▽

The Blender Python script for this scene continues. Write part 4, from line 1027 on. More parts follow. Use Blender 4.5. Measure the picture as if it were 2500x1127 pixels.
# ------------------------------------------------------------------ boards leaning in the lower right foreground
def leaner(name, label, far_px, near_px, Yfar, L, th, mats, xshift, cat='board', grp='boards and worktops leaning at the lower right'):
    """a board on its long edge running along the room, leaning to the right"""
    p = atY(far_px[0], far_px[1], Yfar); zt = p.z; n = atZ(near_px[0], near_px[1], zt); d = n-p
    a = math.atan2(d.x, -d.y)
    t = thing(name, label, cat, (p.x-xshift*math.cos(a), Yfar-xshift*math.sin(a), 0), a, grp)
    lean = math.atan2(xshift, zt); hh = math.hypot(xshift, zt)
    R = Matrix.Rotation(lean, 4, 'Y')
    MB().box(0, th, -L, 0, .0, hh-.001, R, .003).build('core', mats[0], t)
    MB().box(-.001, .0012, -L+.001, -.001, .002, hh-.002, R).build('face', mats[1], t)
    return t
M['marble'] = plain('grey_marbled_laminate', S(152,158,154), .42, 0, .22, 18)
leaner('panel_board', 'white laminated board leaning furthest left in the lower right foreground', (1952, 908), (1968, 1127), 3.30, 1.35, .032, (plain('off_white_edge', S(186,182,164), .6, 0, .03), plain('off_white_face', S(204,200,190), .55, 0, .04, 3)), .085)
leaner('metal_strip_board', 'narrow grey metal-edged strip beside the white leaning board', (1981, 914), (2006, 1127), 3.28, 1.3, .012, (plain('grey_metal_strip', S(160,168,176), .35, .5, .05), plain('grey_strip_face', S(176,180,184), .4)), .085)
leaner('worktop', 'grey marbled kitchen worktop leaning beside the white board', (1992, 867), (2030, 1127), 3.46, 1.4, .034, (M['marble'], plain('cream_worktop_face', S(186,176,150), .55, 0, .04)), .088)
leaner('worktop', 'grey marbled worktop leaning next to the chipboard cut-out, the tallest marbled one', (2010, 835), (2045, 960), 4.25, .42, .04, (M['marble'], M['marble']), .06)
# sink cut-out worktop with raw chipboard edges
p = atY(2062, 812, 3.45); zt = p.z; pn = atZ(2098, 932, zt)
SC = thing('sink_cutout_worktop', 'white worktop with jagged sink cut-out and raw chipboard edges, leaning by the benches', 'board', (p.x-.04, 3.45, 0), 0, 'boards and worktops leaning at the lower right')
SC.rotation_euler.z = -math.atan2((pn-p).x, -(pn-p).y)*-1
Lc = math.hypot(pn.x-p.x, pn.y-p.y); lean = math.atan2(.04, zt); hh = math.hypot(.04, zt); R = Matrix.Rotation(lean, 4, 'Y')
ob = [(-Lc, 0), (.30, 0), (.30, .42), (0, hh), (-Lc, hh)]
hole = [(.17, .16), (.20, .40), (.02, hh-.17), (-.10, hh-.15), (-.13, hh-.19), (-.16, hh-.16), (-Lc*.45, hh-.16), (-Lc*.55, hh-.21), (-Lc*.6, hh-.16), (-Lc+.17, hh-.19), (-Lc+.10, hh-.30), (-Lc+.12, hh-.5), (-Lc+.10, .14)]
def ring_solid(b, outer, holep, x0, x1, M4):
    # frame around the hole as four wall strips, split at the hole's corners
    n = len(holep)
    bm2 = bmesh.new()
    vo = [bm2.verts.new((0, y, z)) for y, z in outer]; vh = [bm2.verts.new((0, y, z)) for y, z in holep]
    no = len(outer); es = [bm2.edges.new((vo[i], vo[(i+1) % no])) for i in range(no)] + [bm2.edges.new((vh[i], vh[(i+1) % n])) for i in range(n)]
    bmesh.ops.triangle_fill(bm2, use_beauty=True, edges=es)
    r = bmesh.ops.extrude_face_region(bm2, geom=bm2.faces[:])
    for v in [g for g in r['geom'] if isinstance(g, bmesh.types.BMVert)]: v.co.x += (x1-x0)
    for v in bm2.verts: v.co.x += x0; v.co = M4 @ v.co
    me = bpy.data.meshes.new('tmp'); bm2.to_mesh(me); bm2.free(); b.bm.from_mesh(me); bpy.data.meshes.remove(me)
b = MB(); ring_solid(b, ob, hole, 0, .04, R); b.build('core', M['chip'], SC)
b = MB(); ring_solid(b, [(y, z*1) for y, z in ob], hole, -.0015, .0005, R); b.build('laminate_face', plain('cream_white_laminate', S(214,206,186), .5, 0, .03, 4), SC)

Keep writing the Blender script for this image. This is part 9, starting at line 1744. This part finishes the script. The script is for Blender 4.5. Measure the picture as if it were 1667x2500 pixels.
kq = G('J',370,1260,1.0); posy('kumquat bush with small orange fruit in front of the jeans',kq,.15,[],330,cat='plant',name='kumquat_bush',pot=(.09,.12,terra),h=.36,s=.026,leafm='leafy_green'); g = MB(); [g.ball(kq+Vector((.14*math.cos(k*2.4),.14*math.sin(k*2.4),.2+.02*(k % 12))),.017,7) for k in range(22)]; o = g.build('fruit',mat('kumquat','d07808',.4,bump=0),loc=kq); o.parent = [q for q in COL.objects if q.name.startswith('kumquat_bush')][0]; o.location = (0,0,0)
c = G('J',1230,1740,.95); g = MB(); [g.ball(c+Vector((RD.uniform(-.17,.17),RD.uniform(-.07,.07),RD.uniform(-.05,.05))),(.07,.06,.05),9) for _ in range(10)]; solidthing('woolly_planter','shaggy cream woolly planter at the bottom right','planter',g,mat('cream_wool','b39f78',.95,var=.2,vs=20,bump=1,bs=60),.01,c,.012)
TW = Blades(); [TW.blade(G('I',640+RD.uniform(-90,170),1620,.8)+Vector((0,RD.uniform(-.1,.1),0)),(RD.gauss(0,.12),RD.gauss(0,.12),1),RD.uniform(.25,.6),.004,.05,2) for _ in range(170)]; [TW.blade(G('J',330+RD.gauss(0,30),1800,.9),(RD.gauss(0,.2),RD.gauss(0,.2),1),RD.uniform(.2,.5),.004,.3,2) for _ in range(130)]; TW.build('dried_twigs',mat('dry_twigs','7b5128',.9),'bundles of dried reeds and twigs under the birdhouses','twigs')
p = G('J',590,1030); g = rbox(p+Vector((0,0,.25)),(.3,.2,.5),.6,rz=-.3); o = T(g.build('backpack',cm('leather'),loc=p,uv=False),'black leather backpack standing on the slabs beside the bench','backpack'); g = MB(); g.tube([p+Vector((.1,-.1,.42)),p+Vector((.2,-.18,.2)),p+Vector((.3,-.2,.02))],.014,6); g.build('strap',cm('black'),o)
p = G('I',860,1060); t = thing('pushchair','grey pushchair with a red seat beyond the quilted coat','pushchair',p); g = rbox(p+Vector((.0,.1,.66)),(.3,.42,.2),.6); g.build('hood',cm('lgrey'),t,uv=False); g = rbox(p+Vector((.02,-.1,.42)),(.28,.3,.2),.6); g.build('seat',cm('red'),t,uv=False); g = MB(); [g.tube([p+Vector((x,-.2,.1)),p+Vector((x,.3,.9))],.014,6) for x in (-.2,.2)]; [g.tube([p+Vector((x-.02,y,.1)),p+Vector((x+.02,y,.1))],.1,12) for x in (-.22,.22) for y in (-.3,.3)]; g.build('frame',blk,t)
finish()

△

### Instructions for the task
Word for word, restate all of the data shown above.

### Exercise output
The Blender Python script for this scene continues. Write part 4, from line 1027 on. More parts follow. Use Blender 4.5. Measure the picture as if it were 2500x1127 pixels.
# ------------------------------------------------------------------ boards leaning in the lower right foreground
def leaner(name, label, far_px, near_px, Yfar, L, th, mats, xshift, cat='board', grp='boards and worktops leaning at the lower right'):
    """a board on its long edge running along the room, leaning to the right"""
    p = atY(far_px[0], far_px[1], Yfar); zt = p.z; n = atZ(near_px[0], near_px[1], zt); d = n-p
    a = math.atan2(d.x, -d.y)
    t = thing(name, label, cat, (p.x-xshift*math.cos(a), Yfar-xshift*math.sin(a), 0), a, grp)
    lean = math.atan2(xshift, zt); hh = math.hypot(xshift, zt)
    R = Matrix.Rotation(lean, 4, 'Y')
    MB().box(0, th, -L, 0, .0, hh-.001, R, .003).build('core', mats[0], t)
    MB().box(-.001, .0012, -L+.001, -.001, .002, hh-.002, R).build('face', mats[1], t)
    return t
M['marble'] = plain('grey_marbled_laminate', S(152,158,154), .42, 0, .22, 18)
leaner('panel_board', 'white laminated board leaning furthest left in the lower right foreground', (1952, 908), (1968, 1127), 3.30, 1.35, .032, (plain('off_white_edge', S(186,182,164), .6, 0, .03), plain('off_white_face', S(204,200,190), .55, 0, .04, 3)), .085)
leaner('metal_strip_board', 'narrow grey metal-edged strip beside the white leaning board', (1981, 914), (2006, 1127), 3.28, 1.3, .012, (plain('grey_metal_strip', S(160,168,176), .35, .5, .05), plain('grey_strip_face', S(176,180,184), .4)), .085)
leaner('worktop', 'grey marbled kitchen worktop leaning beside the white board', (1992, 867), (2030, 1127), 3.46, 1.4, .034, (M['marble'], plain('cream_worktop_face', S(186,176,150), .55, 0, .04)), .088)
leaner('worktop', 'grey marbled worktop leaning next to the chipboard cut-out, the tallest marbled one', (2010, 835), (2045, 960), 4.25, .42, .04, (M['marble'], M['marble']), .06)
# sink cut-out worktop with raw chipboard edges
p = atY(2062, 812, 3.45); zt = p.z; pn = atZ(2098, 932, zt)
SC = thing('sink_cutout_worktop', 'white worktop with jagged sink cut-out and raw chipboard edges, leaning by the benches', 'board', (p.x-.04, 3.45, 0), 0, 'boards and worktops leaning at the lower right')
SC.rotation_euler.z = -math.atan2((pn-p).x, -(pn-p).y)*-1
Lc = math.hypot(pn.x-p.x, pn.y-p.y); lean = math.atan2(.04, zt); hh = math.hypot(.04, zt); R = Matrix.Rotation(lean, 4, 'Y')
ob = [(-Lc, 0), (.30, 0), (.30, .42), (0, hh), (-Lc, hh)]
hole = [(.17, .16), (.20, .40), (.02, hh-.17), (-.10, hh-.15), (-.13, hh-.19), (-.16, hh-.16), (-Lc*.45, hh-.16), (-Lc*.55, hh-.21), (-Lc*.6, hh-.16), (-Lc+.17, hh-.19), (-Lc+.10, hh-.30), (-Lc+.12, hh-.5), (-Lc+.10, .14)]
def ring_solid(b, outer, holep, x0, x1, M4):
    # frame around the hole as four wall strips, split at the hole's corners
    n = len(holep)
    bm2 = bmesh.new()
    vo = [bm2.verts.new((0, y, z)) for y, z in outer]; vh = [bm2.verts.new((0, y, z)) for y, z in holep]
    no = len(outer); es = [bm2.edges.new((vo[i], vo[(i+1) % no])) for i in range(no)] + [bm2.edges.new((vh[i], vh[(i+1) % n])) for i in range(n)]
    bmesh.ops.triangle_fill(bm2, use_beauty=True, edges=es)
    r = bmesh.ops.extrude_face_region(bm2, geom=bm2.faces[:])
    for v in [g for g in r['geom'] if isinstance(g, bmesh.types.BMVert)]: v.co.x += (x1-x0)
    for v in bm2.verts: v.co.x += x0; v.co = M4 @ v.co
    me = bpy.data.meshes.new('tmp'); bm2.to_mesh(me); bm2.free(); b.bm.from_mesh(me); bpy.data.meshes.remove(me)
b = MB(); ring_solid(b, ob, hole, 0, .04, R); b.build('core', M['chip'], SC)
b = MB(); ring_solid(b, [(y, z*1) for y, z in ob], hole, -.0015, .0005, R); b.build('laminate_face', plain('cream_white_laminate', S(214,206,186), .5, 0, .03, 4), SC)

Keep writing the Blender script for this image. This is part 9, starting at line 1744. This part finishes the script. The script is for Blender 4.5. Measure the picture as if it were 1667x2500 pixels.
kq = G('J',370,1260,1.0); posy('kumquat bush with small orange fruit in front of the jeans',kq,.15,[],330,cat='plant',name='kumquat_bush',pot=(.09,.12,terra),h=.36,s=.026,leafm='leafy_green'); g = MB(); [g.ball(kq+Vector((.14*math.cos(k*2.4),.14*math.sin(k*2.4),.2+.02*(k % 12))),.017,7) for k in range(22)]; o = g.build('fruit',mat('kumquat','d07808',.4,bump=0),loc=kq); o.parent = [q for q in COL.objects if q.name.startswith('kumquat_bush')][0]; o.location = (0,0,0)
c = G('J',1230,1740,.95); g = MB(); [g.ball(c+Vector((RD.uniform(-.17,.17),RD.uniform(-.07,.07),RD.uniform(-.05,.05))),(.07,.06,.05),9) for _ in range(10)]; solidthing('woolly_planter','shaggy cream woolly planter at the bottom right','planter',g,mat('cream_wool','b39f78',.95,var=.2,vs=20,bump=1,bs=60),.01,c,.012)
TW = Blades(); [TW.blade(G('I',640+RD.uniform(-90,170),1620,.8)+Vector((0,RD.uniform(-.1,.1),0)),(RD.gauss(0,.12),RD.gauss(0,.12),1),RD.uniform(.25,.6),.004,.05,2) for _ in range(170)]; [TW.blade(G('J',330+RD.gauss(0,30),1800,.9),(RD.gauss(0,.2),RD.gauss(0,.2),1),RD.uniform(.2,.5),.004,.3,2) for _ in range(130)]; TW.build('dried_twigs',mat('dry_twigs','7b5128',.9),'bundles of dried reeds and twigs under the birdhouses','twigs')
p = G('J',590,1030); g = rbox(p+Vector((0,0,.25)),(.3,.2,.5),.6,rz=-.3); o = T(g.build('backpack',cm('leather'),loc=p,uv=False),'black leather backpack standing on the slabs beside the bench','backpack'); g = MB(); g.tube([p+Vector((.1,-.1,.42)),p+Vector((.2,-.18,.2)),p+Vector((.3,-.2,.02))],.014,6); g.build('strap',cm('black'),o)
p = G('I',860,1060); t = thing('pushchair','grey pushchair with a red seat beyond the quilted coat','pushchair',p); g = rbox(p+Vector((.0,.1,.66)),(.3,.42,.2),.6); g.build('hood',cm('lgrey'),t,uv=False); g = rbox(p+Vector((.02,-.1,.42)),(.28,.3,.2),.6); g.build('seat',cm('red'),t,uv=False); g = MB(); [g.tube([p+Vector((x,-.2,.1)),p+Vector((x,.3,.9))],.014,6) for x in (-.2,.2)]; [g.tube([p+Vector((x-.02,y,.1)),p+Vector((x+.02,y,.1))],.1,12) for x in (-.22,.22) for y in (-.3,.3)]; g.build('frame',blk,t)
finish()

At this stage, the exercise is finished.